Pierre GARNIER

Comment se fait le poème



Non ! Pierre Garnier ne vient pas dans ce livre nous apporter une technique de fabrique. Nous sommes bien ici dans un recueil de poésie, de poésie spatiale.
Petit rappel des faits : Pierre Garnier crée dans les années 1950, avec sa compagne Ilse Garnier, le mouvement spatialisme. La poésie spatiale pose la question des caractères typographiques ou de l’écriture manuscrite dans l’espace de la page. C’est une poésie qui travaille les mots dans leur « forme-sens », dans leur sonorité (poésie sonore) d’où les nombreux contacts entretenus entre Pierre Garnier et les poètes Henri Chopin et Bernard Heidsieck, et bien d’autres.
Comme le rappelait Pierre Garnier : nul ne vient au monde en sachant parler, /on greffe la langue […] dans son recueil de poèmes : 1916-La Bataille de la Somme (La Vague Verte, collection Voyelles) et il nous dit par cela les dangers de la langue qui « nous entraînerait loin de notre vérité et de la connaissance (ou reconnaissance) du monde » (Martial Lengellé, qui fait la préface).

Dans ce recueil, Pierre Garnier nous offre comme un cheminement à travers sa poésie spatiale et dans son rapport texte et image du poème. Il présente par sujet (la tortue, les oiseaux, des images) où l’on peut lire le cheminement d’écriture du poète sur chacun des sujets. L’exemple présenté fait partie de la série appelée : La tortue.

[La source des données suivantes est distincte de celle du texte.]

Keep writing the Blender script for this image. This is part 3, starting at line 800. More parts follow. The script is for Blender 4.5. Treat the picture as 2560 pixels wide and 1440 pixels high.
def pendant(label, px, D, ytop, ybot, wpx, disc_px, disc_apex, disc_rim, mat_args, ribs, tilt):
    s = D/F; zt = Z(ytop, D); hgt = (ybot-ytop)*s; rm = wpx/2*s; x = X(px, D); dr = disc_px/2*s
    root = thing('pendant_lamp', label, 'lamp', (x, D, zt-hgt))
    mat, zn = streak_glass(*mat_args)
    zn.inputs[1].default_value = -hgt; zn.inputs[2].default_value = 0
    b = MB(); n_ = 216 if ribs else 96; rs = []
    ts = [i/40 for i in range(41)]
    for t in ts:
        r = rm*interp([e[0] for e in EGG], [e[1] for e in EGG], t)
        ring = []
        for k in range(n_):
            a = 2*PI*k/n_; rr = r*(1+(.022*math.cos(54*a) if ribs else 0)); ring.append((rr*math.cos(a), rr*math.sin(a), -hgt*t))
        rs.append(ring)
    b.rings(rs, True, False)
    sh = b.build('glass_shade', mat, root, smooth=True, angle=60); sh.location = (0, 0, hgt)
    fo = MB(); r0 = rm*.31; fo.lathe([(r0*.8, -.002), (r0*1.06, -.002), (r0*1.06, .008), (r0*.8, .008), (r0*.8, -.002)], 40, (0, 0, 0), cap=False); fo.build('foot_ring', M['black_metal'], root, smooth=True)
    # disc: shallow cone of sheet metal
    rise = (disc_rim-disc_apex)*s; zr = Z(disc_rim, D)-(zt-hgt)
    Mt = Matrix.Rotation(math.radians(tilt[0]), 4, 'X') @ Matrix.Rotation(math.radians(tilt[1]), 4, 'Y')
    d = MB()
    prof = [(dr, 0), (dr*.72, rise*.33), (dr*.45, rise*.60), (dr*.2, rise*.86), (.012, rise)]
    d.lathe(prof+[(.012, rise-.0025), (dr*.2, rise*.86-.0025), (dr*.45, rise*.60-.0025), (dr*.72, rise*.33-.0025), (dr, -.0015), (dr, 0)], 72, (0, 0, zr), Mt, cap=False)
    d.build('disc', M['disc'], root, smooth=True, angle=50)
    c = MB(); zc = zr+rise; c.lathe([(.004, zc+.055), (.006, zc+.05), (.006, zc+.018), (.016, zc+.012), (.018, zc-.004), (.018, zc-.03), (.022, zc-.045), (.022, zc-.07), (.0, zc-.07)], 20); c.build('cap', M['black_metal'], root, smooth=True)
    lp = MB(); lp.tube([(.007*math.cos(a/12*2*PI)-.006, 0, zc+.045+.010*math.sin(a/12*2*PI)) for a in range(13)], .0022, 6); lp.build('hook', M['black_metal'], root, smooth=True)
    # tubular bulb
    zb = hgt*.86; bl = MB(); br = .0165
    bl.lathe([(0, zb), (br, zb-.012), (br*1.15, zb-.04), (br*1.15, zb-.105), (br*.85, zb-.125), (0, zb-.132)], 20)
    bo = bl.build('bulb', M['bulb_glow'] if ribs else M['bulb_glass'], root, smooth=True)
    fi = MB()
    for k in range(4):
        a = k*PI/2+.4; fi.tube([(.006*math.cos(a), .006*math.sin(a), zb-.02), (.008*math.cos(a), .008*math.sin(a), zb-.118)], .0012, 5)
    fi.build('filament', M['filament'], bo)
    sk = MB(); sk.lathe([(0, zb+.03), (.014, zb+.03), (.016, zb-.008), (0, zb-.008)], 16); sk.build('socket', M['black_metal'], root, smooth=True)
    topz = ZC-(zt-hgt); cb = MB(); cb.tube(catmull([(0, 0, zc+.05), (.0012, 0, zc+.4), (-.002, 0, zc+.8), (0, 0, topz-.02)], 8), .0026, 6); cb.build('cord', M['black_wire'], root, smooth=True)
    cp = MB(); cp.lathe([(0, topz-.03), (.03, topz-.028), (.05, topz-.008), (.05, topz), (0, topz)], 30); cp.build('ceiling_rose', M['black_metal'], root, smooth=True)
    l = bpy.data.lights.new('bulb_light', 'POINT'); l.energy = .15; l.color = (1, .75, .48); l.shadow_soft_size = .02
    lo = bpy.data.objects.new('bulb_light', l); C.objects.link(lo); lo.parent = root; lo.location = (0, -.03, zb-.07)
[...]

J’aimerai vous citer un extrait de la préface très pointue de Martial Lengellé : « Pierre Garnier réactualise ici le mythe fondateur de son œuvre : une langue primordiale, originelle, presque intouchée. L’écriture du poème, dans la langue du poème, semble exclure tout ego, toute intervention, toute médiation, trop visibles. L’auteur transparaît dans le tracé d’une écriture manuscrite, comme si la main, davantage que la machine à écrire ou la typographie, était à même de recueillir le mouvement lyrique d’un moi universel, cet immense je courbe, à l’image de l’horizon.
C’est la lecture de Novalis, puis la naissance (et l’expérience) du spatialisme, dans les années 60, qui ont conduit à ce poème idéal qui ne désigne rien d’autre que lui-même. L’espace graphique devient l’agent structurel des nouveaux textes qui tentent désormais de s’affranchir de la syntaxe. Il s’agit non seulement de se libérer de la phrase, mais encore du système linguistique, de ses codes, de ses normes – et de l’idéologie qu’il véhicule nécessairement. »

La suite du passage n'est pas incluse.